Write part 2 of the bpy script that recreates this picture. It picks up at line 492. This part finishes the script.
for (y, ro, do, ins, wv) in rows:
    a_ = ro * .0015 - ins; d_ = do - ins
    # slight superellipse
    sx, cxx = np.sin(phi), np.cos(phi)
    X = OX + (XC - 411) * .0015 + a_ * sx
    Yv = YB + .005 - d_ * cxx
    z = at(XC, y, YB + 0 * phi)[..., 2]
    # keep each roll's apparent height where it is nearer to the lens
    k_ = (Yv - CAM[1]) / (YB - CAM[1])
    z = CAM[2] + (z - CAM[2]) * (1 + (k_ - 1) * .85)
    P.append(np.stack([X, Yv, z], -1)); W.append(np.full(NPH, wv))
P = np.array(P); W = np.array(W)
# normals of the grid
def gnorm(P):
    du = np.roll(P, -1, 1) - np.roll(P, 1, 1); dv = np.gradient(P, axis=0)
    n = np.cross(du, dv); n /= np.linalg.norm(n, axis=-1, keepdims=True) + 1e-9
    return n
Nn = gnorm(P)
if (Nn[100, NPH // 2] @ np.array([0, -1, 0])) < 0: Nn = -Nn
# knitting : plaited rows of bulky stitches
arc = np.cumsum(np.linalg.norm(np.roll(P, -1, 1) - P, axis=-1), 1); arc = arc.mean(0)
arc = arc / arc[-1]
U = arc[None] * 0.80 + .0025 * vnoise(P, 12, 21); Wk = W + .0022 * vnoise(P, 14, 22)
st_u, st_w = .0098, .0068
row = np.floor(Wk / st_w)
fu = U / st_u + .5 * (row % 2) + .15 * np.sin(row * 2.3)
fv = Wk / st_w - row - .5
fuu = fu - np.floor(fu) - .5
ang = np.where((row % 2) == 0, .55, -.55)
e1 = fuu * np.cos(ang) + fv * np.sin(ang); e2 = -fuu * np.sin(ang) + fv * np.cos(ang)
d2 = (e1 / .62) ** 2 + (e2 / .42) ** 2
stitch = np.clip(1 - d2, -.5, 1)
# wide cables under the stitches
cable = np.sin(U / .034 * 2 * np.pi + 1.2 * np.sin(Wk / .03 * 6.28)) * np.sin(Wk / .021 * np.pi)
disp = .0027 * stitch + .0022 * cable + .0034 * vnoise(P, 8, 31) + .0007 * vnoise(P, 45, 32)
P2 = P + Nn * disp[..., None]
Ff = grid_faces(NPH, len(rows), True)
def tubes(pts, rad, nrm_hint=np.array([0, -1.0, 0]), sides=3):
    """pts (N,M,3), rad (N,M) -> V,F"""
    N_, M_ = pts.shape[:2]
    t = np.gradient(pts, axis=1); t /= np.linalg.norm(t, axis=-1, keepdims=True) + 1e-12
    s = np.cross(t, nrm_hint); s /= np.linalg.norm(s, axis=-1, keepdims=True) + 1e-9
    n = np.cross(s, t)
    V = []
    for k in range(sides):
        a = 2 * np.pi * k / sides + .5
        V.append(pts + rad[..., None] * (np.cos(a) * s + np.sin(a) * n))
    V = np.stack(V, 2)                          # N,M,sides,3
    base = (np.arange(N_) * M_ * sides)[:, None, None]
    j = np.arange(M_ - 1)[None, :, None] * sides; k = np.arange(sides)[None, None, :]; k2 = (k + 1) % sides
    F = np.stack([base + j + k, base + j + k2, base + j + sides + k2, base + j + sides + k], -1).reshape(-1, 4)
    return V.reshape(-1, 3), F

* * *

• Problem statement:
Write out the entire listing exactly.

• The solution:
Write part 2 of the bpy script that recreates this picture. It picks up at line 492. This part finishes the script.
for (y, ro, do, ins, wv) in rows:
    a_ = ro * .0015 - ins; d_ = do - ins
    # slight superellipse
    sx, cxx = np.sin(phi), np.cos(phi)
    X = OX + (XC - 411) * .0015 + a_ * sx
    Yv = YB + .005 - d_ * cxx
    z = at(XC, y, YB + 0 * phi)[..., 2]
    # keep each roll's apparent height where it is nearer to the lens
    k_ = (Yv - CAM[1]) / (YB - CAM[1])
    z = CAM[2] + (z - CAM[2]) * (1 + (k_ - 1) * .85)
    P.append(np.stack([X, Yv, z], -1)); W.append(np.full(NPH, wv))
P = np.array(P); W = np.array(W)
# normals of the grid
def gnorm(P):
    du = np.roll(P, -1, 1) - np.roll(P, 1, 1); dv = np.gradient(P, axis=0)
    n = np.cross(du, dv); n /= np.linalg.norm(n, axis=-1, keepdims=True) + 1e-9
    return n
Nn = gnorm(P)
if (Nn[100, NPH // 2] @ np.array([0, -1, 0])) < 0: Nn = -Nn
# knitting : plaited rows of bulky stitches
arc = np.cumsum(np.linalg.norm(np.roll(P, -1, 1) - P, axis=-1), 1); arc = arc.mean(0)
arc = arc / arc[-1]
U = arc[None] * 0.80 + .0025 * vnoise(P, 12, 21); Wk = W + .0022 * vnoise(P, 14, 22)
st_u, st_w = .0098, .0068
row = np.floor(Wk / st_w)
fu = U / st_u + .5 * (row % 2) + .15 * np.sin(row * 2.3)
fv = Wk / st_w - row - .5
fuu = fu - np.floor(fu) - .5
ang = np.where((row % 2) == 0, .55, -.55)
e1 = fuu * np.cos(ang) + fv * np.sin(ang); e2 = -fuu * np.sin(ang) + fv * np.cos(ang)
d2 = (e1 / .62) ** 2 + (e2 / .42) ** 2
stitch = np.clip(1 - d2, -.5, 1)
# wide cables under the stitches
cable = np.sin(U / .034 * 2 * np.pi + 1.2 * np.sin(Wk / .03 * 6.28)) * np.sin(Wk / .021 * np.pi)
disp = .0027 * stitch + .0022 * cable + .0034 * vnoise(P, 8, 31) + .0007 * vnoise(P, 45, 32)
P2 = P + Nn * disp[..., None]
Ff = grid_faces(NPH, len(rows), True)
def tubes(pts, rad, nrm_hint=np.array([0, -1.0, 0]), sides=3):
    """pts (N,M,3), rad (N,M) -> V,F"""
    N_, M_ = pts.shape[:2]
    t = np.gradient(pts, axis=1); t /= np.linalg.norm(t, axis=-1, keepdims=True) + 1e-12
    s = np.cross(t, nrm_hint); s /= np.linalg.norm(s, axis=-1, keepdims=True) + 1e-9
    n = np.cross(s, t)
    V = []
    for k in range(sides):
        a = 2 * np.pi * k / sides + .5
        V.append(pts + rad[..., None] * (np.cos(a) * s + np.sin(a) * n))
    V = np.stack(V, 2)                          # N,M,sides,3
    base = (np.arange(N_) * M_ * sides)[:, None, None]
    j = np.arange(M_ - 1)[None, :, None] * sides; k = np.arange(sides)[None, None, :]; k2 = (k + 1) % sides
    F = np.stack([base + j + k, base + j + k2, base + j + sides + k2, base + j + sides + k], -1).reshape(-1, 4)
    return V.reshape(-1, 3), F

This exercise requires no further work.